Fertilizer targets impossible without cutting usage

Photo Copyright: waleed ahmed/iStock/Getty Images Plus photo

OTTAWA — Canada can’t cut fertilizer emissions 30 % by 2030 without cutting actual fertilizer usage, despite Prime Minister Justin Trudeau’s contrary insistence, according to a recent report by researchers at the University of Calgary’s School of Public Policy.

In March, Trudeau decried online “misinformation” and assured the Canadian Federation of Agriculture that his government was consulting with farmers on a reduction in fertilizer emissions and “not in the use of fertilizers.” Trudeau also said the initiative would be voluntary, not mandatory.
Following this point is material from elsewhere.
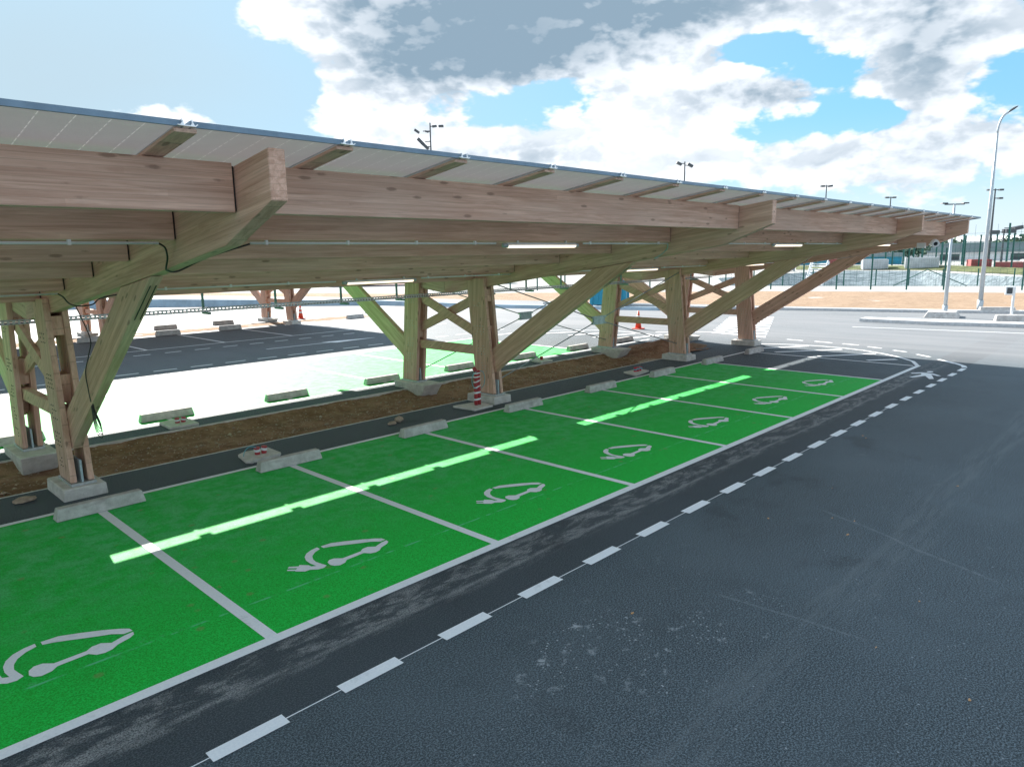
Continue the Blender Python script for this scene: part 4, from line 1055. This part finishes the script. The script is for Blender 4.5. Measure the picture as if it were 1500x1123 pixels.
mast(93.8, 110.2, 29.6, .26, 'big floodlight mast with several lamps above the carport edge', [(.9, -.7, 1.2, .1), (2.2, -.7, 1.3, .0), (-2.7, -1.6, 1.4, -.6), (-.7, -1.7, .9, -.3), (-2.0, -3.6, 2.0, -.8), (-1.0, -4.6, 1.8, -.75)])
mast(144, 81.6, 23.2, .26, 'two-armed lamp mast above the middle of the carport roof', [(-1.3, -.4, 1.6, -.45), (1.2, -.8, 1.7, -.5)])
mast(175.6, 61.8, 18.4, .24, 'short-looking two-headed mast above the far half of the roof', [(-.9, -.3, 1.2, 0), (.9, -.3, 1.3, .1)])
mast(189.5, 51.5, 15.6, .24, 'mast with small twin heads near the roof tip', [(-.9, -.2, 1.1, 0), (.8, -.2, 1.1, 0)])
mast(145.2, 22, 12.9, .22, 'mast with two stacked crossbars behind the tall street lamp', [(-1.0, -.2, .9, 0), (1.0, -.2, .9, 0), (1.0, -1.6, .9, 0)])
mast(171, 24.5, 6.6, .24, 'low mast with a wide bank of lamps among the far fence posts', [(-2.2, -.6, 2.4, 0), (1.0, -.4, 2.6, 0), (2.6, .2, 2.2, .2)])

# traffic cone
def cone(x, y, label):
    T_ = thing('traffic_cone', (x, y, 0), label, 'traffic cone', 'traffic cones'); og_ = (x, y, 0)
    MB().box(x-.19, x+.19, y-.19, y+.19, .0, .04).obj('base', ORANGE, T_, og_, bevel=.01)
    MB().tube([(x, y, .05), (x, y, .72)], .13, 16, .03).obj('body', ORANGE, T_, og_, smooth=True)
    for z_, z1_ in ((.28, .37), (.46, .54)):
        r0 = .13-.10*(z_-.05)/.67+.004; r1 = .13-.10*(z1_-.05)/.67+.004
        MB().tube([(x, y, z_), (x, y, z1_)], r0, 16, r1).obj('reflective_band', WHITEP, T_, og_, smooth=True)
cone(21.3, 10.95, 'orange and white traffic cone between the legs of the third frame')
cone(15.9, 27.6, 'orange traffic cone behind the right leg of the second carport')
# blue container with ribs
def container(c, ang, L, W, H, mat, label, name='shipping_container', doors=False, ribs=True):
    T_ = thing(name, (*c, 0), label, 'container', None); T_.rotation_euler.z = ang
    MB().box(-L/2, L/2, -W/2, W/2, .12, H).obj('body', mat, T_)
    if ribs:
        b_ = MB(); n_ = int(L/.28)
        for i in range(n_+1):
            x = -L/2+.05+i*(L-.1)/n_
            for s_ in (-1, 1): b_.box(x-.06, x+.06, min(s_*W/2, s_*(W/2+.035)), max(s_*W/2, s_*(W/2+.035)), .25, H-.12)
        b_.obj('side_corrugation', mat, T_)['kind'] = 'stuff'
    for s_ in (-1, 1):
        for t_ in (-1, 1): MB().box(s_*L/2-.08, s_*L/2+.08, t_*W/2-.08, t_*W/2+.08, 0, H+.02).obj('corner_post', mat, T_)
    MB().box(-L/2+.02, L/2-.02, -W/2+.02, W/2-.02, H, H+.05).obj('roof', mat, T_)
    return T_
container((31.2, 19.6), math.radians(-62), 1.9, 1.5, 2.35, BLUEC, 'turquoise blue cabin by the road seen between the second and third frames', 'site_cabin')
WHT = plain('white cladding', (.75, .76, .78), .6, 0, .06, .4)
for (c, L_, mat, s_) in (((44.5, 61), 11.5, REDF, 'bright red container row beyond the second carport'), ((36.8, 69.5), 7, BLUEC, 'blue container left of the red one beyond the second carport'), ((52.5, 54.5), 7.0, WHT, 'white container right of the red one beyond the second carport')):
    container(c, math.radians(-40), L_, 2.4, 2.3, mat, s_)
REDM = plain('haze muted red panel', (.34, .09, .09), .7, 0, .2, .8); WHTM = plain('haze muted white panel', (.48, .51, .53), .7, 0, .15, .8)  # distance haze put into these muted panel colours
# far yard: vehicles and containers seen through the fence
rr = random.Random(21)
yard = [(118, 37.5, 5, 2.6, REDM, 'red-and-white'), (112.8, 30.5, 6, 2.6, WHTM, 'white'), (121, 33, 6, 2.4, DGREY, 'dark grey'), (114, 24.5, 7.5, 2.9, WHTM, 'pale grey'), (118, 14.5, 6, 1.6, REDM, 'red'), (120, 18.5, 4.5, 2.2, REDM, 'short red'), (126, 12.5, 6, 2.0, WHTM, 'white'), (104, 40.0, 3.5, 2.4, WHTM, 'small white')]
for i, (x, y, L_, h, mat, s_) in enumerate(yard):
    where_ = ['under the carport tip', 'left of the slim lamp post', 'behind the white box near the tip', 'right of the slim lamp post', 'long low one at the right edge', 'just right of the tall lamp pole', 'behind the long red one at the right edge', 'farthest left under the carport arm'][i]
    container((x, y), math.radians(-70+rr.uniform(-15, 15)), L_*.55, 1.8, h*.58, mat, '%s box container in the distant yard, %s' % (s_, where_))
def hall(c, ang, L, W, H, R, wm, rm, label):
    T_ = thing('warehouse', (*c, 0), label, 'building'); T_.rotation_euler.z = ang
    MB().box(-L/2, L/2, -W/2, W/2, 0, H).obj('wall', wm, T_)
    b_ = MB(); b_.prism([(-W/2-.5, H), (W/2+.5, H), (W*.22, H+R), (-W*.22, H+R)], -L/2-.5, L/2+.5); b_.obj('roof', rm, T_)
    for i in range(int(L/7)):
        x = -L/2+3+i*7; MB().box(x, x+4, -W/2-.06, -W/2-.02, .2, min(3.2, H-.4)).obj('door', DGREY if i % 2 else wm, T_)
    return T_
hall((205, 33), math.radians(-78), 40, 20, 2.0, 2.2, WHT, ROOFM, 'low hall with dark green sheet roof behind the tall lamp post')
hall((262, 58), math.radians(-76), 60, 20, 5.0, 1.6, WHT, WHT, 'long white-roofed hall on the horizon under the carport tip')
hall((158, 50), math.radians(-70), 20, 10, 1.5, .8, BLUEC, ROOFM, 'teal-grey shed behind the fence at the carport tip')
def tree(x, y, h, w, seed, label):
    T_ = thing('tree', (x, y, 0), label, 'tree', 'trees on the horizon behind the yard'); r_ = random.Random(seed)
    MB().tube([(0, 0, 0), (0, 0, h*.6)], .35, 6, .12).obj('trunk', DGREY, T_)
    b_ = MB()
    for k in range(420):
        a_ = r_.uniform(0, 6.28); e = r_.uniform(-1, 1); rad = r_.uniform(.45, 1)*(1+.25*math.sin(3*a_+seed))
        c_ = Vector((w/2*rad*math.cos(a_)*math.sqrt(1-e*e), w/2*rad*math.sin(a_)*math.sqrt(1-e*e), h*.62+h*.38*e*rad)); s_ = r_.uniform(.25, .6)
        n_ = Vector((r_.uniform(-1, 1), r_.uniform(-1, 1), r_.uniform(-1, 1))).normalized(); u_ = n_.orthogonal().normalized()*s_; v_ = n_.cross(u_)
        b_.add([c_-u_, c_+v_, c_+u_, c_-v_*.8], [(0, 1, 2, 3)])
    b_.flat = True; b_.obj('crown', TREEM, T_)
tl = [(150, 66, 6.5, 9), (160, 60, 7.5, 10), (168, 48, 6, 9), (176, 43, 7, 9), (230, 30, 8, 14), (240, 14, 9, 13), (215, 12, 7, 12), (196, 66, 8, 12), (255, 35, 9, 14), (236, 50, 8, 13)]
for i, (x, y, h, w) in enumerate(tl):
    tree(x, y, h*.72, w, i, 'dark green tree on the horizon, number %d' % i if False else ['dark round tree on the horizon at the far left of the gap', 'dark tree left of the carport tip', 'low tree just under the carport tip', 'bushy tree between the tip and the slim lamp', 'tall tree behind the dark hall roof', 'tree at the right frame edge on the horizon', 'low tree right of the tall lamp on the horizon', 'tree behind the teal shed', 'broad tree behind the dark hall on its left', 'tree behind the slim lamp post'][i])
# white access ladder on the pond slope
T_ = thing('pond_ladder', (66.5, 21.5, 0), 'white access stair with handrails on the liner slope of the pond', 'ladder'); og = (66.5, 21.5, 0)
d = Vector((.86, -.25, 0)).normalized(); s_ = Vector((-d.y, d.x, 0))
for e in (-1, 1):
    for zo in (0, .55):
        a0 = Vector((66.5, 21.5, 0))+s_*e*.9; MB().tube([a0+Vector((0, 0, -.3+zo)), a0+d*.8+Vector((0, 0, 1.9+zo))], .07, 6).obj('rail', WHITEP, T_, og)
for k in range(9):
    c_ = Vector((66.5, 21.5, -.25))+d*.8*k/9+Vector((0, 0, 2.2*k/9)); MB().tube([c_-s_*.9, c_+s_*.9], .05, 6).obj('rung', WHITEP, T_, og)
However, the plan won’t work without cutting fertilizer usage because the government lacks the necessary data and an emissions measurement system to otherwise hit the target, according to the authors of a new report, Planning to Fail: A Case Study of Canada’s Fertilizer Based Emission Target.

While the plan has “laudable” elements, the authors observe that a 30 % emissions cut by 2030 is “impossible without reductions in nitrogen fertilizer, an action strongly opposed by producers and counter to the targets goal.”

Curtailing actual fertilizer usage by even 20 % could cost Canadian grain and oilseed growers nearly $48 billion in lost sales because of lower yields over the next eight years, according to a 2021 study commissioned by Fertilizer Canada.